Sunday, March 13, 2011

National Register Documentation

For the first time in several years I am working a group of National Register nominations, the formal documentation that we use to “List” a property as historically significant as opposed to the more internal “Determinations of Eligibility” that generally suffice for what is termed compliance work.  DOEs, which are quicker to write and review, are what agencies and regulated entities prepare as part of their Section 106 process.  It used to be that the only time you actually “listed” a property was when a private party wanted to secure the various tax benefits available for “listed” resources, or when a city was seeking formal National Register designation of a district.  NR documentation isn’t all that different than a DOE, though it has usually been expected to be a little more detailed and formalized.  Now, it appears that the DOE process and the NR process are merging a bit, toward simpler, shorter, reports.

Back in the day NR nominations were shockingly brief if not downright terse, often topping out at ten pages including maps and graphics.  When I was writing lots of these, in the 1980s and 1990s, they had expanded into a detailed narrative that often included scads of local history if for no other reason than a nomination was obligated to develop a context if it was making the claim that a particular building or property was significant within it.  I like to think that nominations from this period serve as valuable sources of information on the historic development of many small towns, or industries that would not otherwise be very well understood.  I mean if I was interested in the Walnut industry in southern Oregon during the pre-WWI period, I sure know where I would turn for information.

Well, apparently, NPS and perhaps the SHPOs too, have grown tired of lengthy history and are embarking on an effort to streamline the nomination process, perhaps so that more property owners will feel comfortable in preparing them on their own.  That’s fine, though I am not sure that lowering the documentation standards is in anyone’s long term best interests.  The national listservs (Forum-L) occasionally have small comments or complaints about fighting NR documentation “creep,” the implication being that those early 10 page nominations had it just about right (if you can’t prove it’s significant in ten pages, then it probably isn’t).  I am not so sure that is the right approach and I’m a little bit sorry to see the era of comprehensive documentation end.  What do you think?

1 comment:

  1. As a Historic Preservation Officer in a Local government, I work with an "inventory" completed in 1984. This inventory was the basis for the Individual listing of 50 properties and the Multiple Resource listing of eight historic districts.

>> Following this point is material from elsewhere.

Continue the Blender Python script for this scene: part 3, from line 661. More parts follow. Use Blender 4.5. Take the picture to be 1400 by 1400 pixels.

    I had do re-asses a small, six-building, brewery district three months ago due to extensive demolition (I mean, er, "redevelopment") of the brewery building. In reviewing the district I found two flat out errors (claiming an accessory building was original when it clearly wasn't) and calling most of the brewery building non-contributing due to age.

    The lesson? The short form, while handy, can be dangerous because in doing the research to create the local history context, a historian often clarifies the narrative. It's an opportunity to fact-check that might get overlooked in a short-form.